I picked up objective C about 15 years ago. The only thing most of my friends knew about it was that it had “that weird syntax”. It took no time at all to adjust. It’s just not that hard to type [] characters.

  • I'm very vocal that I don't like Python syntax, but I wouldn't refuse to write Python because of the syntax. If I had reason to write Python, I would grumble a bit but write the Python.

  • I'd say that rust has a weird level of being both verbose and terse in strange ways.

    If you ever have to deal with lifetimes, then the verbosity goes up pretty significantly. And, dealing with pointers ultimately introduces multiple layers of concepts that you don't necessarily run into with C++/Go/Java.

    Yet, with the type inference by default, rust can often feel shockingly terse. Doing collection manipulation is just as terse as any language you could imagine.

    I think that's probably where complaints about syntax comes in.

    C++ hides a lot of that complexity with move semantics, shorthands, autocoersion, and by making lifetime issues runtime problems. Languages like Go/Java/Python simply push everything onto the heap and try to avoid exposing low level memory semantics.

    It's easy for me to see why someone wouldn't like rust. I think it's fine, but I'm also brain broken from perl and php.

    • > I'd say that rust has a weird level of being both verbose and terse in strange ways. If you ever have to deal with lifetimes, then the verbosity goes up pretty significantly.

      I find rust generally more terse than both C and - especially Go, to which rust was compared upthread. Writing out lifetimes explicitly can be confusing. But I don't think it adds that much syntactic noise. Maybe 1/20 functions in my code have explicit lifetimes. That will confuse beginners, but I don't think its too bad once you're used to them.

      > And, dealing with pointers ultimately introduces multiple layers of concepts that you don't necessarily run into with C++/Go/Java.

      This is my #1 complaint about rust's syntax. If you ever need to interact with raw pointers within unsafe blocks, I feel like the language really fights you. It seems so strange, too - since unsafe blocks are exactly the place where it matters the most that my code is easy to read. Improving the syntax around pointers (for example by adding C's -> operator) would make unsafe blocks clearer.

  • It's not about learning syntax, it's about finding it generally tolerable to read. I personally find Rust syntax repulsive and would opt for a different language unless Rust was literally the only option. Thankfully it's never the only option, now or in the future.

    • Can you give some examples? Its hard to agree or disagree if you're not going to make any substantive claims.

All three have very similar syntax when compared even to something like Python or Ruby, let alone ML or Haskell. Seems like a spurious complaint.

  • I mean, Rust is quite a different category than C or Go, if this is the 3 languages you reference.

    Rust has plenty of syntax coming straight from ML (okay, not straight, probably through OCaML)

    Pattern matching, destructuring, expressions everywhere, etc are stuff that C/Go never even heard about.

I don’t disagree, that’s part of why I like Swift so much. Rust looks very C++ to me.

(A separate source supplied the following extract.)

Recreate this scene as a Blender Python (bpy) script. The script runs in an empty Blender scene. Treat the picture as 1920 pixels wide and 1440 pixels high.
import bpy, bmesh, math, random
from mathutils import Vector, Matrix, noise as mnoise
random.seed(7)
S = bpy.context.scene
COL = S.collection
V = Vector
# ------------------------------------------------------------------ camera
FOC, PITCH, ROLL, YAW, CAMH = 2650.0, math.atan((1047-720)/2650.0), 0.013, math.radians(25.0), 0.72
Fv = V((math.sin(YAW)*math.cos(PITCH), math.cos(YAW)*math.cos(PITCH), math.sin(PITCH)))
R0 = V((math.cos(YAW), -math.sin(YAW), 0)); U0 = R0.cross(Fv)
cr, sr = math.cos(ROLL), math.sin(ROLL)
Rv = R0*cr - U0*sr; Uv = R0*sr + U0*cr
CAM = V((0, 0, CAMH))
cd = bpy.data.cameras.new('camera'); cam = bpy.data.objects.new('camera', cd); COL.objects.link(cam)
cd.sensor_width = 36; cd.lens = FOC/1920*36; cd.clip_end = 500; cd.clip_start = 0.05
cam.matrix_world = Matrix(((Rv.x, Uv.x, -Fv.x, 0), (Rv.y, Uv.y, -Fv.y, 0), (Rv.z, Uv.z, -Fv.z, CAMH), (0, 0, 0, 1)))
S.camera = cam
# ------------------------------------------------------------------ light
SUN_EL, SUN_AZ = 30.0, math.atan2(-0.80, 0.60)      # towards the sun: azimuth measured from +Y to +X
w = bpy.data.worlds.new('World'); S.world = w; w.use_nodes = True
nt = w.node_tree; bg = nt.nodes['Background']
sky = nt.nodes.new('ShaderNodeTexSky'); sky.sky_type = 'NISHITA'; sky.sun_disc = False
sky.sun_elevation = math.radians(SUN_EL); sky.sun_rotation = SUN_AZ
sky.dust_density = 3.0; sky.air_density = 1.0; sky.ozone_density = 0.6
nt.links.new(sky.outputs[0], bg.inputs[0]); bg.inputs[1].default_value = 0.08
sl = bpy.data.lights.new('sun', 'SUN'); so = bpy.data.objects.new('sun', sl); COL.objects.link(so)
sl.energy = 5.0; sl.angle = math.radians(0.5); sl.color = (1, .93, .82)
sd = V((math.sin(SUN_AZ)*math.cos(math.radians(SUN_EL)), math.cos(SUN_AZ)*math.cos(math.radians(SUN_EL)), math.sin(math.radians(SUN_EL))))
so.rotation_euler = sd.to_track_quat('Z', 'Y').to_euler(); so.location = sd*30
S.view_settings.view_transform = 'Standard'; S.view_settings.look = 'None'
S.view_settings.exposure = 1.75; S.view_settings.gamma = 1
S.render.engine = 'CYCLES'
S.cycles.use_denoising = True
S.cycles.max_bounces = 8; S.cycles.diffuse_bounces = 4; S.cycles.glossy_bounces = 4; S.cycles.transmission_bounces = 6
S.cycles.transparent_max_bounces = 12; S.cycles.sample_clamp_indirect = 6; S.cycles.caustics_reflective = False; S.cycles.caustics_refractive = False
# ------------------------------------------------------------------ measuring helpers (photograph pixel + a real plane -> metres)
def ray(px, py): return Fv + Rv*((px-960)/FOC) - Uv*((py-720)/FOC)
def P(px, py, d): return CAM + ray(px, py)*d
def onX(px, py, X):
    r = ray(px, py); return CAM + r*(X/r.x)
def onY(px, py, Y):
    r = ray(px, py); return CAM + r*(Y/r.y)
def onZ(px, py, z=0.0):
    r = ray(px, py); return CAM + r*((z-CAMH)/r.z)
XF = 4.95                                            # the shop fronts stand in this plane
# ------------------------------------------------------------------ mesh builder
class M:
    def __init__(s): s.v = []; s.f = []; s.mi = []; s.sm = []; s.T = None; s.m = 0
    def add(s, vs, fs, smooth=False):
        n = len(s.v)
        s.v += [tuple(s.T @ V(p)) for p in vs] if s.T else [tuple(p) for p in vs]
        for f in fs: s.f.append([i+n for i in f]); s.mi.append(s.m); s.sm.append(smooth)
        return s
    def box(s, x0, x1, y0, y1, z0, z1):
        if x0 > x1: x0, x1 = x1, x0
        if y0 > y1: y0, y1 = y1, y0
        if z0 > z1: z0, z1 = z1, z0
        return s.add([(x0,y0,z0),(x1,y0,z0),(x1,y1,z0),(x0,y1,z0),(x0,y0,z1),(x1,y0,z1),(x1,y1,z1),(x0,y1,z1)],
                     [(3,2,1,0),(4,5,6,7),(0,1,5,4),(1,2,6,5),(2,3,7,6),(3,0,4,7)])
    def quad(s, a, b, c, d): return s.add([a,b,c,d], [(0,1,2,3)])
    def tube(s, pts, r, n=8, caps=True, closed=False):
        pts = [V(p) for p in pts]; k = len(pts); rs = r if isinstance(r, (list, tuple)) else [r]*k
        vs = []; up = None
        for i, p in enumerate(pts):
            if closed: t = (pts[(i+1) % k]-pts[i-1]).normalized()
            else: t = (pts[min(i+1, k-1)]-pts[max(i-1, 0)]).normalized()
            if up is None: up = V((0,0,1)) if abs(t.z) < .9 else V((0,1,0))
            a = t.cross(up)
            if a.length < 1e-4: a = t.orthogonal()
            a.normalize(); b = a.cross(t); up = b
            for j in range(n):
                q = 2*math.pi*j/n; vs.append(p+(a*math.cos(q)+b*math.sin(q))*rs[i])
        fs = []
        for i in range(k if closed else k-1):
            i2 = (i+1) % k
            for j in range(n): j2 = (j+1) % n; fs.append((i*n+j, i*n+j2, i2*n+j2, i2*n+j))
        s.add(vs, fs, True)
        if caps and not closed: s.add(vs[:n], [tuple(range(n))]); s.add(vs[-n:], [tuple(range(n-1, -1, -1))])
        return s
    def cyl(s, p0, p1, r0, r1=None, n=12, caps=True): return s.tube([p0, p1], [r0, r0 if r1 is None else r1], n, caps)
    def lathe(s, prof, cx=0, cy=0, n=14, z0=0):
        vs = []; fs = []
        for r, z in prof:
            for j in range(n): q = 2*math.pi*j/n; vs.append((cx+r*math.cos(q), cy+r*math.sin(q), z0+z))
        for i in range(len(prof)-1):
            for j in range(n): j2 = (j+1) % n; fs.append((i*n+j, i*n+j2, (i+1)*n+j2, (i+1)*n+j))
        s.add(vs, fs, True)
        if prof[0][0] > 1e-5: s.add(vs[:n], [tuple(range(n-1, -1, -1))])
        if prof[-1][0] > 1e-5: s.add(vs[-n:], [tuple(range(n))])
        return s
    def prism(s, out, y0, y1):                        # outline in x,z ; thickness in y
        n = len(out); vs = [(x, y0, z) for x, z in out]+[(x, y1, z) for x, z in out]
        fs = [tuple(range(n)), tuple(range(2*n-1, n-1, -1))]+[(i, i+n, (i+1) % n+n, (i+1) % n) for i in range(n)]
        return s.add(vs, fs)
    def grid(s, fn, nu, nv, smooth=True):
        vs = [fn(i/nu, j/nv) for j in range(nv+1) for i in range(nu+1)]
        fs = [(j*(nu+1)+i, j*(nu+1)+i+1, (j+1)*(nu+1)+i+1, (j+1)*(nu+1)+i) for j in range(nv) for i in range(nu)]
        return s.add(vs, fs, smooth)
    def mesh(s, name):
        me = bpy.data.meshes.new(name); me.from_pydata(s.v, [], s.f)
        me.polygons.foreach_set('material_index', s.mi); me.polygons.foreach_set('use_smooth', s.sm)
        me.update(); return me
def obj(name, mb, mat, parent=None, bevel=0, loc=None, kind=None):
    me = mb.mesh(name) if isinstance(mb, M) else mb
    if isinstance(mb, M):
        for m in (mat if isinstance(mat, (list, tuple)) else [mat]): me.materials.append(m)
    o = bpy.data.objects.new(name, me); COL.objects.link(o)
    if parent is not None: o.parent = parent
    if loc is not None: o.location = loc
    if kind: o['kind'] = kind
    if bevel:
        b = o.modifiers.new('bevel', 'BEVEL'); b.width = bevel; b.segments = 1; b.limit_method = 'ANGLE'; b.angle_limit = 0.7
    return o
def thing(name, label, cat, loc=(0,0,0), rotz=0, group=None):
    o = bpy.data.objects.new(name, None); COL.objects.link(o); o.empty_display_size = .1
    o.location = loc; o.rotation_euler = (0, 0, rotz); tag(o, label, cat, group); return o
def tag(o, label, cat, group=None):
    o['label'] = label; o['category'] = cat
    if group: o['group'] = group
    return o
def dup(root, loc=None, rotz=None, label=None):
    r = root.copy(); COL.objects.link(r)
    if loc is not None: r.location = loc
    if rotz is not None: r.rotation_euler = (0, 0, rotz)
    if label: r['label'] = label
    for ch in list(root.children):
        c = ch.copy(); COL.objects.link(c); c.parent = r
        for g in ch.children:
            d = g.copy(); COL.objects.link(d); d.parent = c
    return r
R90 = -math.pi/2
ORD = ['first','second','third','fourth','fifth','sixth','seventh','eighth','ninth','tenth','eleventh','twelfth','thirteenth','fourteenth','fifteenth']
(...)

But if I was working in C++ and had a choice of C++ or Rust, I’d go Rust based on this.

Go is such a great language. If your code base doesn't mind garbage collection and doesn't depend on some external library, everyone should really look at go. Great multithreading, memory safe, great error handling, and a familiar syntax for people coming from C++/Java/etc.

  • > great error handling

    Go get this completely wrong! It use a tuple rather than an enum for potential errors. This means you can forget to check errors and just use the invalid (nil?) return value from the function.

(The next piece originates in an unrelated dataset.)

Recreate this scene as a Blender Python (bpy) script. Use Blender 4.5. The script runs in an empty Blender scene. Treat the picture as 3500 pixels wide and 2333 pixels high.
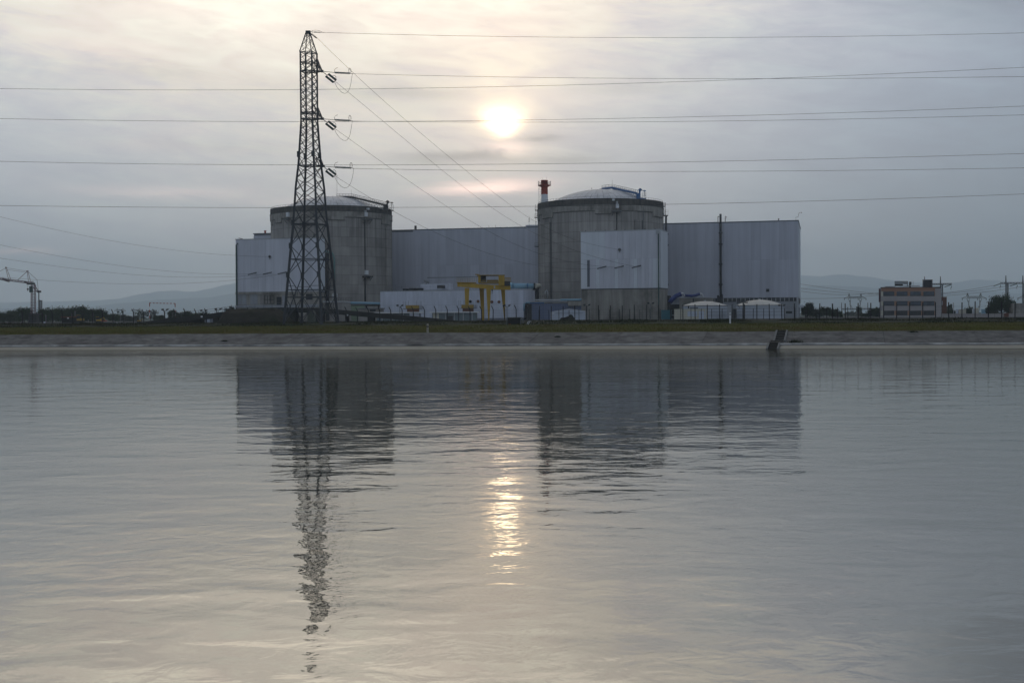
import bpy, math, random
from mathutils import Vector, Matrix, noise as mnoise
random.seed(7)
sc = bpy.context.scene
col = sc.collection
# ------------------------------------------------------------------ camera
W, HH, F = 3500.0, 2333.0, 4250.0
CAMZ = 4.3
PIT = math.atan((HH/2 - 1085.0)/F)
ROL = math.radians(0.36)
Fw = Vector((0, math.cos(PIT), -math.sin(PIT)))
U0 = Vector((0, math.sin(PIT), math.cos(PIT)))
R0 = Vector((1, 0, 0))
Rt = R0*math.cos(ROL) - U0*math.sin(ROL)
Up = R0*math.sin(ROL) + U0*math.cos(ROL)
CAM = Vector((0, 0, CAMZ))
cd = bpy.data.cameras.new('camera'); cam = bpy.data.objects.new('camera', cd); col.objects.link(cam)
cam.matrix_world = Matrix(((Rt.x, Up.x, -Fw.x, 0), (Rt.y, Up.y, -Fw.y, 0), (Rt.z, Up.z, -Fw.z, CAMZ), (0, 0, 0, 1)))
cd.sensor_width = 36.0; cd.lens = 36.0*F/W; cd.clip_start = 0.5; cd.clip_end = 60000
sc.camera = cam
def ray(px, py):
    return Fw + Rt*((px - W/2)/F) - Up*((py - HH/2)/F)
def at(px, py, Y):
    d = ray(px, py); return CAM + d*(Y/d.y)
def atz(px, py, z):
    d = ray(px, py); return CAM + d*((z - CAMZ)/d.z)
def hor(px): return 1085.0 - math.tan(ROL)*(px - 1750.0)
G = 3.65     # level of the plant ground above the water
# ------------------------------------------------------------------ world
S = ray(1718, 418).normalized()
world = bpy.data.worlds.new('World'); sc.world = world; world.use_nodes = True
nt = world.node_tree
for n in list(nt.nodes): nt.nodes.remove(n)
class NB:
    """tiny helper that writes node maths"""
    def __init__(s, nt): s.nt = nt
    def n(s, t, **k):
        x = s.nt.nodes.new(t)
        for a, b in k.items(): setattr(x, a, b)
        return x
    def put(s, sock, v):
        if isinstance(v, (int, float)):
            sock.default_value = v
        elif isinstance(v, (tuple, list)):
            sock.default_value = v if len(v) == len(sock.default_value) else tuple(v)[:len(sock.default_value)]
        else: s.nt.links.new(v, sock)
    def m(s, op, a, b=0.0, c=0.0, clamp=False):
        x = s.n('ShaderNodeMath', operation=op, use_clamp=clamp)
        s.put(x.inputs[0], a)
        if len(x.inputs) > 1: s.put(x.inputs[1], b)
        if len(x.inputs) > 2: s.put(x.inputs[2], c)
        return x.outputs[0]
    def vm(s, op, a, b=(0, 0, 0), out=0):
        x = s.n('ShaderNodeVectorMath', operation=op)
        s.put(x.inputs[0], a); s.put(x.inputs[1], b)
        return x.outputs[out]
    def mix(s, f, a, b, t='MIX'):
        x = s.n('ShaderNodeMix', data_type='RGBA', blend_type=t)
        s.put(x.inputs['Factor'], f)
        for nm, v in (('A', a), ('B', b)):
            so = [i for i in x.inputs if i.name == nm and i.type == 'RGBA'][0]
            if isinstance(v, (tuple, list)): so.default_value = (v[0], v[1], v[2], 1)
            else: s.nt.links.new(v, so)
        return [o for o in x.outputs if o.type == 'RGBA'][0]
    def noise(s, vec, scale, detail=3.0, rough=0.55, dist=0.0):
        x = s.n('ShaderNodeTexNoise'); s.put(x.inputs['Vector'], vec)
        x.inputs['Scale'].default_value = scale; x.inputs['Detail'].default_value = detail
        x.inputs['Roughness'].default_value = rough; x.inputs['Distortion'].default_value = dist
        return x.outputs[0]
    def mr(s, v, a, b, c=0.0, d=1.0, smooth=False):
        x = s.n('ShaderNodeMapRange'); x.clamp = True
        if smooth: x.interpolation_type = 'SMOOTHSTEP'
        s.put(x.inputs[0], v)
        for i, q in enumerate((a, b, c, d)): s.put(x.inputs[1+i], q)
        return x.outputs[0]
    def gauss(s, v, w):      # exp(-(v/w)^2)
        q = s.m('DIVIDE', v, w); q = s.m('MULTIPLY', q, q)
        return s.m('EXPONENT', s.m('MULTIPLY', q, -1.0))
B = NB(nt)
gen = B.n('ShaderNodeTexCoord').outputs['Generated']
D = B.vm('NORMALIZE', gen)
sep = B.n('ShaderNodeSeparateXYZ'); nt.links.new(D, sep.inputs[0])
dx, dy, dz = sep.outputs
el = B.m('MULTIPLY', B.m('ARCSINE', B.m('MAXIMUM', dz, -0.02)), 57.2958)   # degrees
az = B.m('MULTIPLY', B.m('ARCTAN2', dx, dy), 57.2958)
def ang(v):
    d = B.vm('DOT_PRODUCT', D, tuple(v), out=1)
    return B.m('MULTIPLY', B.m('ARCCOSINE', B.m('MINIMUM', d, 0.9999999)), 57.2958)
# cloud coordinates: stretched along the horizon
cv = B.n('ShaderNodeCombineXYZ'); nt.links.new(az, cv.inputs[0])
nt.links.new(B.m('ADD', B.m('MULTIPLY', el, 4.2), B.m('MULTIPLY', az, 0.35)), cv.inputs[1]); nt.links.new(dy, cv.inputs[2])
cvec = cv.outputs[0]
c1 = B.noise(cvec, 0.060, 5.0, 0.55, 0.6)      # broad banks
c2 = B.noise(cvec, 0.26, 5.0, 0.6, 0.8)        # wisps
C0 = Vector((math.sin(math.radians(-9))*math.cos(math.radians(20)), math.cos(math.radians(-9))*math.cos(math.radians(20)), math.sin(math.radians(20))))
thc = ang(C0)
broad = B.gauss(thc, 25.0)
fel = B.m('ADD', B.mr(el, -1.0, 13.0, 0.56, 1.0), B.mr(el, 12.0, 19.0, 0.0, 0.62, True))
fel = B.m('POWER', fel, 1.05)
lum = B.m('MULTIPLY', B.m('MULTIPLY', broad, fel), 1.02)
c3 = B.noise(cvec, 0.75, 4.0, 0.6, 0.5); cl = B.m('ADD', B.m('MULTIPLY', B.m('SUBTRACT', c3, 0.5), 0.35), B.m('ADD', B.m('MULTIPLY', B.m('SUBTRACT', c1, 0.5), 0.85), B.m('MULTIPLY', B.m('SUBTRACT', c2, 0.5), 0.80)))
lum = B.m('MULTIPLY', lum, B.m('ADD', 1.0, B.m('MULTIPLY', cl, B.mr(el, 10.0, 17.0, 0.75, 1.25))))
warm = B.mr(lum, 0.24, 0.80)
ccol = B.mix(warm, (0.92, 0.985, 1.13), (1.15, 0.985, 0.74))
mauve = B.mix(B.mr(c2, 0.35, 0.65), (1.035, 0.975, 1.0), (0.975, 1.01, 1.005)); cloud = B.vm('MULTIPLY', ccol, mauve)
sc1 = B.n('ShaderNodeVectorMath', operation='SCALE'); nt.links.new(cloud, sc1.inputs[0]); nt.links.new(lum, sc1.inputs[3])
# veil far from the sun
veil = B.m('ADD', B.m('ADD', 0.225, B.m('MULTIPLY', cl, 0.05)), B.mr(dy, 0.6, -0.6, 0.0, 0.085, True))
sc2 = B.n('ShaderNodeVectorMath', operation='SCALE'); sc2.inputs[0].default_value = (0.84, 0.99, 1.24); nt.links.new(veil, sc2.inputs[3])
# the veiled sun and its halo
ths = ang(S)
dazs = B.m('SUBTRACT', az, math.degrees(math.atan2(S.x, S.y)))
dels = B.m('SUBTRACT', el, math.degrees(math.asin(S.z)))
wob = B.m('MULTIPLY', B.m('SUBTRACT', c2, 0.5), 1.1)
wid = B.mr(dels, -0.7, 0.7, 0.46, 0.92)
core = B.m('MULTIPLY', B.gauss(B.m('ADD', dazs, B.m('MULTIPLY', wob, 0.3)), wid), B.gauss(B.m('ADD', dels, wob), 0.58))
cut = B.mr(B.m('ADD', dels, B.m('MULTIPLY', wob, 0.5)), -0.98, -0.62, 0.12, 1.0, True)
core = B.m('MULTIPLY', B.m('MULTIPLY', core, cut), 5.5)
halo = B.m('MULTIPLY', B.gauss(ths, 2.2), 0.36)
halo = B.m('MULTIPLY', halo, B.m('ADD', 1.0, B.m('MULTIPLY', wob, 2.2)))
pillar = B.m('MULTIPLY', B.m('MULTIPLY', B.gauss(dazs, 3.8), B.gauss(B.m('SUBTRACT', dels, 0.8), 4.6)), 0.17)
glow = B.m('ADD', B.m('ADD', core, halo), pillar)
sc3 = B.n('ShaderNodeVectorMath', operation='SCALE'); sc3.inputs[0].default_value = (1.2, 0.80, 0.42); nt.links.new(glow, sc3.inputs[3])
# pink wisps that the low sun tints
def wisp(px, py, wa, we, amp, tilt=0.0):
    r = ray(px, py).normalized()
    a = B.m('SUBTRACT', az, math.degrees(math.atan2(r.x, r.y))); e = B.m('SUBTRACT', el, math.degrees(math.asin(r.z)))
    e = B.m('SUBTRACT', B.m('ADD', e, B.m('MULTIPLY', wob, 0.8)), B.m('MULTIPLY', a, tilt))
    return B.m('MULTIPLY', B.m('MULTIPLY', B.gauss(a, wa), B.gauss(e, we)), amp)
w = wisp(1660, 640, 2.3, 0.30, 1.5, 0.05)
for q in ((1735, 505, 0.9, 0.22, 0.55), (560, 655, 3.6, 0.24, 0.28), (60, 862, 1.8, 0.14, 0.5), (1000, 690, 2.5, 0.2, 0.2), (500, 500, 5.0, 0.4, 0.07), (2050, 330, 3.0, 0.5, 0.05), (300, 150, 4.0, 0.6, 0.07), (1600, 130, 5.0, 1.2, 0.08)):
    w = B.m('ADD', w, wisp(*q))
sc4 = B.n('ShaderNodeVectorMath', operation='SCALE'); sc4.inputs[0].default_value = (1.3, 0.78, 0.60); nt.links.new(w, sc4.inputs[3])
dk = wisp(1850, 480, 0.95, 0.16, 0.38)
for q in ((3500, -190, 4.2, 2.6, 0.42), (1560, 540, 3.0, 0.26, 0.42), (1400, 320, 2.6, 0.22, 0.14), (2150, 300, 2.8, 0.3, 0.12), (700, 500, 4.5, 0.3, 0.10), (1950, 540, 1.6, 0.25, 0.28), (1250, 310, 5.5, 0.5, 0.10), (600, 250, 3.5, 0.35, 0.10)):
    dk = B.m('ADD', dk, wisp(*q))
sky = B.n('ShaderNodeTexSky'); sky.sky_type = 'NISHITA'; sky.sun_disc = False
sky.sun_elevation = math.asin(S.z); sky.sun_rotation = math.atan2(S.x, S.y)
skc = B.n('ShaderNodeVectorMath', operation='SCALE'); nt.links.new(sky.outputs[0], skc.inputs[0]); skc.inputs[3].default_value = 0.05*0.12
tot = B.vm('ADD', B.vm('ADD', sc1.outputs[0], sc2.outputs[0]), B.vm('ADD', sc3.outputs[0], sc4.outputs[0]))
sc5 = B.n('ShaderNodeVectorMath', operation='SCALE'); nt.links.new(tot, sc5.inputs[0]); nt.links.new(B.m('SUBTRACT', 1.0, dk), sc5.inputs[3])
tot = B.vm('ADD', sc5.outputs[0], skc.outputs[0])
bg = B.n('ShaderNodeBackground'); nt.links.new(tot, bg.inputs[0]); bg.inputs[1].default_value = 1.0
wo = B.n('ShaderNodeOutputWorld'); nt.links.new(bg.outputs[0], wo.inputs[0])
world.cycles.sampling_method = 'MANUAL'; world.cycles.sample_map_resolution = 2048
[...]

    On the other hand, rust uses the Either enum to force you to handle the error. Alternatively you can use the ? operator to pass it to the calling function, which is reflected in the enclosing function's type.

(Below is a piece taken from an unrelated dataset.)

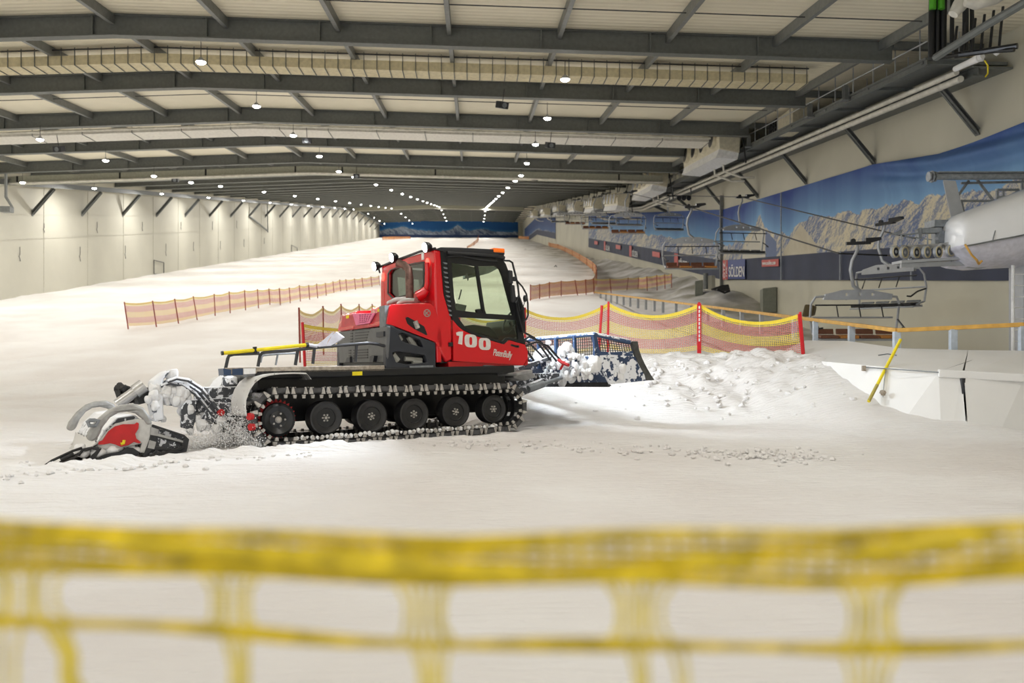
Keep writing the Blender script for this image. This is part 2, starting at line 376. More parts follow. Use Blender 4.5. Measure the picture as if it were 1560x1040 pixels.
struct(m_.build('trim_1', mat('wall_seam', (.54, .52, .45), .7)), 'thin seams between the wall panels')
m_ = MB(); m_.box((WL, VE, 20), (WR, VE + .4, base(VE) + 8)); struct(m_.build('wall_back', mwr), 'end wall at the top of the slope')
US = [WL, -24, -17, -10.8, -3, 5, WR]
m_ = MB()
rows = [[Vector((u, v, base(v) + roofb(u) + .68)) for u in US] for v in VS]
m_.sheet(rows); m_.sheet([[p + Vector((0, 0, .25)) for p in r] for r in rows])
mc = mat('cream_roof_sheet', (.78, .73, .58), .6, 0, .05, .4); nt, N, L, b = nodes(mc)
wv = N.new('ShaderNodeTexWave'); wv.bands_direction = 'Y'; wv.inputs['Scale'].default_value = 1.05; tc = N.new('ShaderNodeTexCoord'); L.new(tc.outputs['Object'], wv.inputs['Vector'])
bp = N.new('ShaderNodeBump'); bp.inputs['Strength'].default_value = .5; bp.inputs['Distance'].default_value = .04; L.new(wv.outputs['Fac'], bp.inputs['Height']); L.new(bp.outputs['Normal'], b.inputs['Normal'])
struct(m_.build('ceiling', mc), 'cream corrugated roof sheets')

# roof beams
UR = 13.1
def roofpts(v, dz, u0=WL, u1=UR): return [Vector((u, v, base(v) + roofb(u) + dz)) for u in [u0] + [x for x in (-24, -17, -10.8, -3, 5) if u0 < x < u1] + [u1]]
beams = []
vv = [5.2 + 7 * k for k in range(0, 40)]
for k, v in enumerate(vv):
    if v > VE - 3: break
    m_ = MB(); pts = roofpts(v, .335)
    for a, c in zip(pts, pts[1:]): m_.ibeam(a, c, .32, .65, .035)
    e = pts[-1]; m_.bar(e + Vector((0, 0, .2)), Vector((WR, v, base(v) + roofb(WR) + .55)), .2, .22)
    if v < 60:
        for u in np.arange(-24.9, 12, 3.37):   # web stiffeners
            z = base(v) + roofb(u); m_.box((u - .02, v - .14, z + .04), (u + .02, v + .14, z + .62))
    o = m_.build('roof_beam', M['steel'], origin=(0, v, base(v)))
    if k < 3: lab = ['grey steel roof beam overhead of the camera platform', 'grey steel roof beam above the foreground netting', 'grey steel roof beam just in front of the camera, above the picture edge'][k]
    elif k < 8: lab = 'wide grey steel roof beam, %s one down from the top of the photo' % ORD[k - 3]
    else: lab = 'grey steel roof beam far up the hall, %s one down from the top' % ordn(k - 3)
    if k < 3: lab = 'grey steel roof beam over the camera, %s one, out past the top edge' % ORD[k]
    tag(o, lab, 'roof beam', 'grey steel beams across the roof')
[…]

    • Pet peeves nitpick: it's not even a tuple. Go doesn't have tuples. It just has special-cased "multiple return values", which means that it's often impossible to just stuff the return of a function call (error value and all) into any data structure to aggregate them. You just can't do without first defining a struct since tuples don't exist in Go.

    • Yep Rust approach won. Pretty much every new language is adopting Result style errors and it's been adapted to plenty of existing languages.

      It's a product of functional programming, and for me I can't see how you would ever want to handle errors outside of the functional programming railway-oriented style. For me it's just superior.

      2 replies →

  • How is Go memory safe? Memory safety does not mean "leaking memory".

    It's absolutely possible to compute wrong pointer offsets. It's absolutely possible to dereference nil. It's absolutely possible to bork ownership and have multiple thread trample a struct. It's absolutely possible to reinterpret memory the wrong way.

    I do agree that UAF is not possible (in most cases) due to the GC. That array indexing out of bounds is not possible. But it is by no means "memory safe" to the level Rust is.

    • > It's absolutely possible to bork ownership and have multiple thread trample a struct.

      This is specifically the one place where go is not memory safe IMO.

      > It's absolutely possible to compute wrong pointer offsets.

      In Go? Without the `unsafe` package (at which point you are explicitly opting out)? How? There's no pointer offset in the first place.

      > It's absolutely possible to dereference nil.

      Yeah, but that's safe defined behavior in go equivalent to "unwrap"ing a None option in rust. It reliably crashes. It's not like C where it's undefined behavior and you might crash of you might just corrupt random memory or have the optimizer make your code do something even stranger.

      It's (really the lack of non-nil types) is one of many reasons why go doesn't produce as reliable software as rust, but it's not a memory safety issue.

      > It's absolutely possible to reinterpret memory the wrong way.

      Again, without the unsafe package? How?

      3 replies →

  • Zig in spirit is essentially Go without GC. If GC is not reasonable for your usecase Zig seems like an awesome choice. Unfortunately it's probably about 5 to 10 years out from being stable enough for most people being able to write serious applications in it though (notable exceptions being Bun and Ghostty, but they have solid effort behind them keeping them up to date with Zig).

  • > If your code base doesn't mind garbage collection and doesn't depend on some external library, everyone should really look at go

    I mean, at that point pretty much every language would be a decent choice.

  • Go has some of the worst error handling I've ever seen, even worse than most exception implementations IMO, and the type system is stupid enough that it's still very easy to write bugs. Go is only surface-level memory safe, you can definitely segfault in Go. And I mean real segfault, not nullptr dereference.